What couples get wrong is trying to outsmart the probabilities instead of clearly stating:
- Together in City A at “slightly lower” programs
vs - Apart in A/B at “better” programs
vs - Together in City C at their backups
The algorithm will give you the best combination you ask for that’s feasible. It doesn’t reward pessimism.
A Quick Reality Check Using Data Logic
Let’s be blunt. If “strategic lying” on rank lists worked, we’d see:
- Applicants with “safer” #1s matching at higher rates than those who put reach programs first.
- Strong candidates who listed many dream programs up top having worse match outcomes than similar candidates who were conservative.
NRMP’s years of data don’t show this. What they do show:
- Applicants who rank more programs match more.
- Applicants overwhelmingly match near the top of their lists.
- The applicant-proposing algorithm is designed so that telling the truth about your preferences cannot hurt you relative to any other ranking strategy.
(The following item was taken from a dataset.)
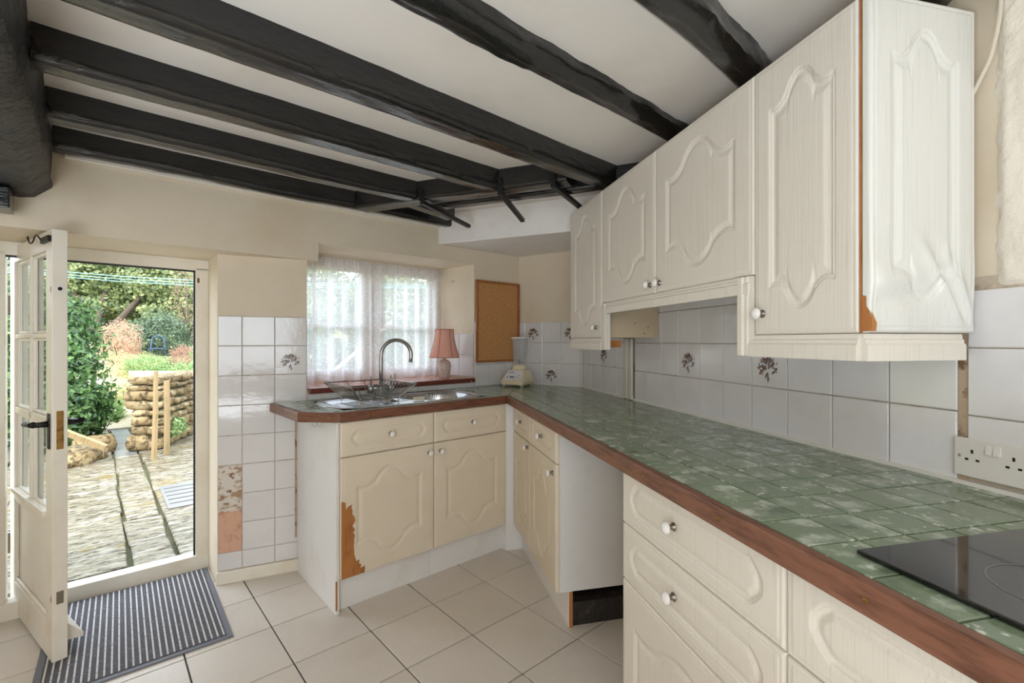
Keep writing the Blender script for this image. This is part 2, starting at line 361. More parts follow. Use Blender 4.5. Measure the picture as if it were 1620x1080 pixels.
def lay_tiles(parent, org, rz, xs, zs, skip=(), flowers=(), g=.0028, t=.007, y=0):
    """xs / zs are the joint lines; returns the tiles; org = world point of local 0,0"""
    Rm = Matrix.Rotation(rz, 4, 'Z'); res = []
    for i in range(len(xs)-1):
        for j in range(len(zs)-1):
            if (i, j) in skip: continue
            w = xs[i+1]-xs[i]-g; h = zs[j+1]-zs[j]-g
            if w < .006 or h < .006: continue
            p = Vector(org)+Rm @ Vector((xs[i]+g/2, y, zs[j]+g/2))
            o = D.objects.new('tile', wall_tile(w, h, t)); COL.objects.link(o); o.location = p
            o.rotation_euler = (rt.uniform(-.004, .004), 0, rz+rt.uniform(-.004, .004)); o.parent = parent
            if (i, j) in flowers:
                fl = D.objects.new('flower_print', flower_me); COL.objects.link(fl); fl.parent = o
                fl.location = (w/2, -t-.0002, h/2-.008); fl['label'] = 'printed posy of brown and green flowers'
            res.append(o)
    return res
def rng(a, b, n): return [a+(b-a)*i/n for i in range(n+1)]

# ------------------------------------------------------------------ room shell
CZ = 2.055
WB = Vector((.0525, 3.544)); RB = Vector((.493, 3.24))
rearR = R(2.45, 1.22); LW = W(-1.6, 2.62)
floor_poly = [tuple(W(-1.62, 2.62)[:2]), (-2.75, -2.2), (1.78, -2.2), tuple(rearR[:2]), (.52, 3.27), (.05, 3.57), tuple(W(1.9, 3.06)[:2]), tuple(W(-.5, 3.06)[:2]), tuple(W(-.5, 2.62)[:2])]
fl = MB().prism(floor_poly, -.12, -.006).obj('floor', 'floor_grout'); struct(fl)
G = .306; fb = []
allowed = ccw([tuple(W(-1.7, 3.0)[:2]), (-2.75, -2.2), tuple(R(2.5, 1.2)[:2]), tuple(RB), tuple(W(1.95, 3.0)[:2])])
base = pillow([(0, 0), (G-.006, 0), (G-.006, G-.006), (0, G-.006)], -.01, 0, .0012).mesh('floor_tile', 'floor')
for i in range(-9, 9):
    for j in range(-10, 9):
        a0 = .866+i*G; b0 = 1.877+j*G
        ps = [tuple(W(a0+x, b0+y)[:2]) for x, y in ((0, 0), (G, 0), (G, G), (0, G))]
        if min(p[1] for p in ps) < -1.6: continue
        if any(math.hypot(*p) > 4.6 for p in ps): continue
        c = W(a0+G/2, b0+G/2)
        full = parea(ps); cl = clip(ps, allowed)
        if not cl or parea(cl) < full*.98:
            # inside the doorway recess?
            ok = -.40 < a0+G/2 < .47 and 2.4 < b0+G/2 < 2.98
            if ok:
                rg = [tuple(W(x, y)[:2]) for x, y in ((-.42, 2.4), (.455, 2.4), (.455, 3.0), (-.42, 3.0))]
                cl = clip(ps, ccw(rg)); 
                if not cl: continue
            if not cl or parea(cl) < full*.03: continue
            ins = inset(ccw(cl), .003)
            pl = pillow(ins, -.01, 0, .001).obj('floor_tile', 'floor', fl)
        else:
            o = link('floor_tile', base, fl, W(a0+.003, b0+.003, 0), RS)
# damaged / replaced joint handled by material; window wall (one mesh), frame S
m = MB(); T0 = 2.62; T1 = 3.06
m.prism([(-1.9, T0), (.905, T0), (.905, T1), (-1.9, T1)], 1.66, CZ+.1)
m.prism([(.905, T0), (2.388, T0), (2.388, T1), (.905, T1)], 1.757, CZ+.1)
m.prism([(.453, 2.743), (.847, 2.625), (.847, T1), (.453, T1)], 0, 1.659)
m.prism([(.847, T0), (1.965, T0), (1.965, T1), (.847, T1)], 0, .945)
m.prism([(1.965, T0), (2.388, T0), (2.75, T1), (1.924, T1)], 0, 1.757)
m.prism([(2.388, T0), (2.388, T1), (2.75, T1)], 1.757, CZ+.1)
m.prism([(-1.9, T0), (-.42, T0), (-.42, T1), (-1.9, T1)], 0, 1.66)
wall_back = bake(struct(m.obj('wall_back', 'wall', rz=RS)))
# far short wall, frame B
bx = (RB-WB).normalized(); RBz = math.atan2(bx.y, bx.x); BL = (RB-WB).length
wall_far = bake(struct(MB().box(0, 0, 0, BL, .2, CZ+.1).obj('wall_far', 'wall', loc=(WB.x, WB.y, 0), rz=RBz)))
wall_right = bake(struct(MB().box(-3.1, 1.22, -.1, 2.45, 1.42, CZ+.1).obj('wall_right', 'wall', rz=RR)))
wall_left = struct(MB().prism([tuple(W(-1.6, 2.62)[:2]), tuple(W(-1.8, 2.62)[:2]), (-2.95, -2.2), (-2.75, -2.2)], 0, CZ+.1).obj('wall_left', 'wall'))
wall_rear = struct(MB().box(-2.95, -2.4, 0, 1.9, -2.2, CZ+.1).obj('wall_rear', 'wall'))
cl_poly = [tuple(W(-1.8, 3.06)[:2]), (-2.95, -2.4), (1.9, -2.4), (1.9, 0), (1.0, 3.6), (.1, 3.9), tuple(W(2.5, 3.06)[:2])]
ceiling = struct(MB().prism(cl_poly, CZ, CZ+.08).obj('ceiling', 'ceiling'))
# lowered white box over the corner
f0 = Vector((-.484, 3.07)); fd = Vector((.916, -.401)).normalized()
k = (1.215-(f0.x*.9736+f0.y*.2284))/(fd.x*.9736+fd.y*.2284); f1 = f0+fd*k
sof = MB().prism([tuple(f0), tuple(f1), tuple(RB), tuple(WB)], 1.856, CZ).obj('ceiling_box', 'wall_white', bevel=.006)
sof.name = 'trim_1'; struct(sof)
# coving strip along the window wall
cv = MB().box(-.10, 2.60, 1.958, 1.75, 2.62, 1.984).obj('trim_2', 'white', rz=RS, bevel=.004); struct(cv)
# skirting below the tiled pier
A_ = W(.453, 2.743); B_ = W(.847, 2.625); px_ = (B_-A_).normalized(); RPz = math.atan2(px_.y, px_.x); PL = (B_-A_).length
sk = MB().box(-.004, -.016, 0, PL-.02, 0, .064).obj('baseboard_back', 'white', loc=A_, rz=RPz, bevel=.003); struct(sk)

# grout beds + tiles
MB().box(0, -.002, .066, PL, 0, 1.349).obj('grout_bed', 'grout', wall_back, loc=A_, rz=RPz)
zs = [.066, .154, .298, .446, .595, .744, .8955, 1.047, 1.198, 1.349]
xs = [.001, .108, .257, PL-.001]
lay_tiles(wall_back, A_, RPz, xs, zs, skip=[(0, 1), (0, 2), (0, 3)], flowers=[(2, 7)])
MB().box(.003, -.004, .35, .106, -.001, .592).obj('damaged_patch', 'patch', wall_back, loc=A_, rz=RPz)
MB().box(.003, -.005, .156, .106, -.001, .36).obj('peach_patch', 'peach', wall_back, loc=A_, rz=RPz)
MB().box(.352, -.0085, .18, .362, -.006, .86).obj('adhesive_line', 'stain', wall_back, loc=A_, rz=RPz)
# window wall: below sill, and beside the window
o_ = W(0, T0)
MB().box(.85, -.002, .90, 2.388, 0, .945).obj('grout_bed', 'grout', wall_back, loc=o_, rz=RS)
lay_tiles(wall_back, o_, RS, [.85]+rng(.92, 1.962, 7), [.903, .944])
MB().box(1.967, -.002, .90, 2.388, 0, 1.36).obj('grout_bed', 'grout', wall_back, loc=o_, rz=RS)
lay_tiles(wall_back, o_, RS, [1.967, 2.10, 2.25, 2.386], [.905, 1.06, 1.21, 1.36])
rv0 = W(1.965, 2.62); rv1 = W(1.924, 3.03); rd = (rv0-rv1).normalized(); RVz = math.atan2(rd.y, rd.x)
# reveal tiles beside the lamp: local x from the glass towards the room
MB().box(.03, -.002, .97, .41, 0, 1.275).obj('grout_bed', 'grout', wall_back, loc=rv1, rz=RVz+math.pi*0)
lay_tiles(wall_back, rv1, RVz, [.03, .11, .26, .41], [.975, 1.125, 1.275])
# short far wall
ob = Vector((WB.x, WB.y, 0))
MB().box(0, -.002, .90, BL, 0, 1.36).obj('grout_bed', 'grout', wall_far, loc=ob, rz=RBz)
xs = [.002, BL-.02-.152*3, BL-.02-.152*2, BL-.02-.152, BL-.02, BL-.002]
lay_tiles(wall_far, ob, RBz, xs, [.905, 1.061, 1.211, 1.36], flowers=[(1, 2), (3, 2), (2, 0)])
# long wall: joints measured along the run
orr = Vector((0, 0, 0))
MB().box(-3.04, 1.218, .90, .2, 1.22, 1.36).obj('grout_bed', 'grout', wall_right, rz=RR)
MB().box(-2.045, 1.218, 1.36, -1.07, 1.22, 1.42).obj('grout_bed', 'grout', wall_right, rz=RR)
def ucol(px):
    r = (px-810)/742; t = 1.22/(r*.9736+.2284); return t*(r*.2284-.9736)
xsR = [-3.035]+[ucol(p) for p in (927.6, 938, 951.5, 964.4, 978)]+[-2.40]
lay_tiles(wall_right, orr, RR, xsR, [.905, 1.068, 1.214, 1.36], flowers=[(3, 1)], y=1.218)
xsR2 = [-2.29]+[ucol(p) for p in (1025, 1049, 1076.8, 1109.5, 1147, 1192, 1249, 1320, 1410.5)]+[-.795]
lay_tiles(wall_right, orr, RR, xsR2, [.905, 1.064, 1.212, 1.36], flowers=[(3, 1), (6, 1)], y=1.218)
lay_tiles(wall_right, orr, RR, [x for x in xsR2[:7]], [1.36, 1.415], y=1.218)
lay_tiles(wall_right, orr, RR, [-.777, -.60, -.45, -.30, -.15, 0], [.928, 1.058, 1.206, 1.332], y=1.218)
MB().box(-.795, 1.214, .905, -.777, 1.22, 1.33).obj('dirty_joint', 'stain', wall_right, rz=RR)
# white sealant line where worktop meets the walls
MB().box(-3.03, 1.205, .905, .2, 1.2115, .914).obj('sealant', 'white_plain', wall_right, rz=RR)
MB().box(.01, -.012, .905, BL-.01, -.0075, .912).obj('sealant', 'white_plain', wall_far, loc=ob, rz=RBz)
# duct hole at the top of the hood recess
MB().lathe([(0, 0), (.045, 0), (.045, .001)], (-1.20, 1.2075, 1.385), 'y', 24, scale=(1, .24)).obj('duct_hole', 'dark', wall_right, rz=RR)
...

There’s no separate prize for “conservative” ranking. The only prize is a residency spot you’re more or less happy with. Lying to yourself about what you want doesn’t increase your odds of getting one. It just increases the odds you’ll resent it later.
How to Build Your Rank List Without the Myths
Here’s a practical, no-drama way to do it that actually aligns with how the Match works:
List every program where you’d be willing to train for the full residency.
If you’d rather go unmatched than go there, delete it.Forget about where you think you’re “most likely” to match.
You already did that calculus when deciding where to apply and attend interviews. Now it’s about preference only.Sort them from “Would be thrilled” to “Would tolerate if it kept me out of SOAP.”
Yes, that bottom tier is real. Many people still put them on the list, and it often saves their year.Do not move a program up just because you think it’s safer.
If you’re going to live in that city, train in that system, and work with those people for 3–7 years, the bar is higher than “feels safe.”
The Bottom Line: Are Honest Rank Lists Dangerous?
No. Dishonest ones are.
You don’t get extra credit for pessimism. The NRMP algorithm is literally designed so that ranking programs in your true order of preference can’t hurt your chances of matching. All the gaming, second-guessing, and “I’ll play it safe by putting my backup first” maneuvers just lower your ceiling without improving your floor.
Three key points to walk away with:
- The Match is applicant-favoring: it always tries to give you the highest program on your list that also wants you.
- Ranking a “reach” program higher cannot make you lose a “safer” program that would otherwise have taken you.
- Your only real job is to rank programs in the exact order you’d want to attend them; anything else is superstition dressed up as strategy.